La Maison Jaune

In Chez Jeremy, Wannabe CEO on July 10, 2011 at 6:59 pm

Sometimes I feel that I just have to write. Over a century ago, looking at the same sky that I’m gazing at now, Van Gogh felt he just had to paint. It’s not surprising really. The light in Provence is so clear and the landscape so beautiful that one gets lost dans un petit morceau de paradis. (Now steady on, guys! That’s paradis with a small ‘p’. No one is getting lost in a piece of Vanessa except my good neighbour Johnny Depp. He lives a few kilometres down the road in Plan de la Tour. Quelle coincidence!)

This blogpost is coming to you from the roof terrace of my 1860s Provencal townhouse as I lose myself in the layers of countryside that stretch before me. Up here, Jeremy is in heaven and all is right with the world!

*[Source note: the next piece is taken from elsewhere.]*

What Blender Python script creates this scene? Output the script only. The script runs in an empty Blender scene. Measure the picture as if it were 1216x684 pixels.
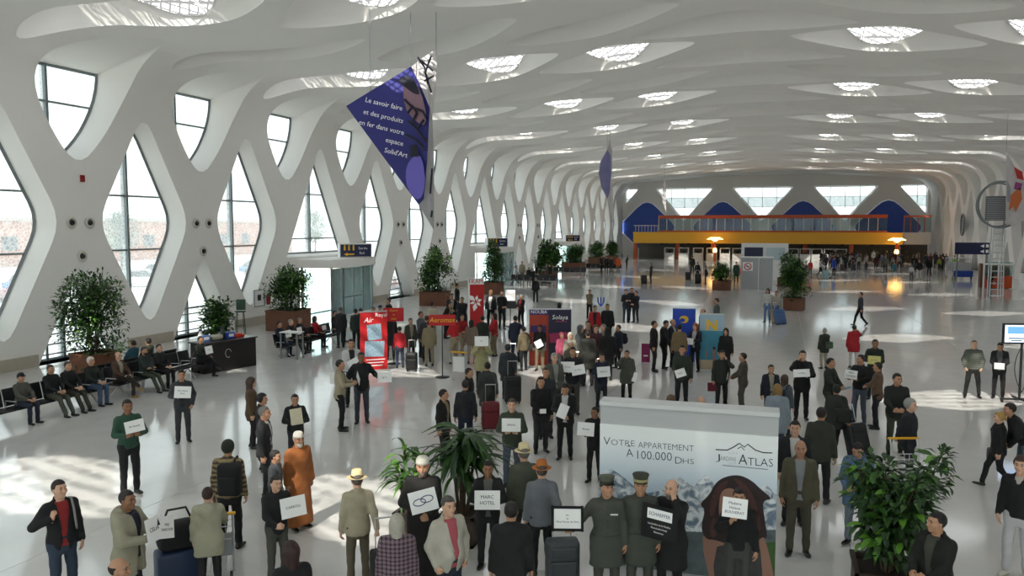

I call my house La Maison Jaune because that is indeed its colour. It’s got green shutters and a big oak front door too. Vince immortalised a different Yellow House down in Arles in the late 19th century by creating some of his most famous paintings there, including Sunflowers and the eponymous masterpiece above. He’d shacked up in south of France for an extended stay and was joined by Paul Gaugin for a couple of months, during which time he cut off his ear. Lesson 1: choose your housemates carefully!

Back to that urge I started this blogpost with. Like Van Gogh, I intend to immortalise Chez Parnaby with a few magna opera (that’s the plural of magnum opus, for those less linguistically gifted than yours truly). You see, Vince and Jeremy are just different sides of the same coin. We’re both prepared to put in the miles in search of perfection. (Although, I actually travelled further. He only came down from Paris. I came all the way from London.) Lesson 2: wannabe CEOs, never settle. Because if you do, you’ll find your competitors have hopped on the nearest plane to some exotic destination where they are dreaming up clever ways of pinching your clients.

So go out and find your Maison Jaune. It may be a mountain, a basement bar or a piece of inner city wasteland. Frequent it and create. Just don’t come down here. The last thing we need is a bunch of tourists.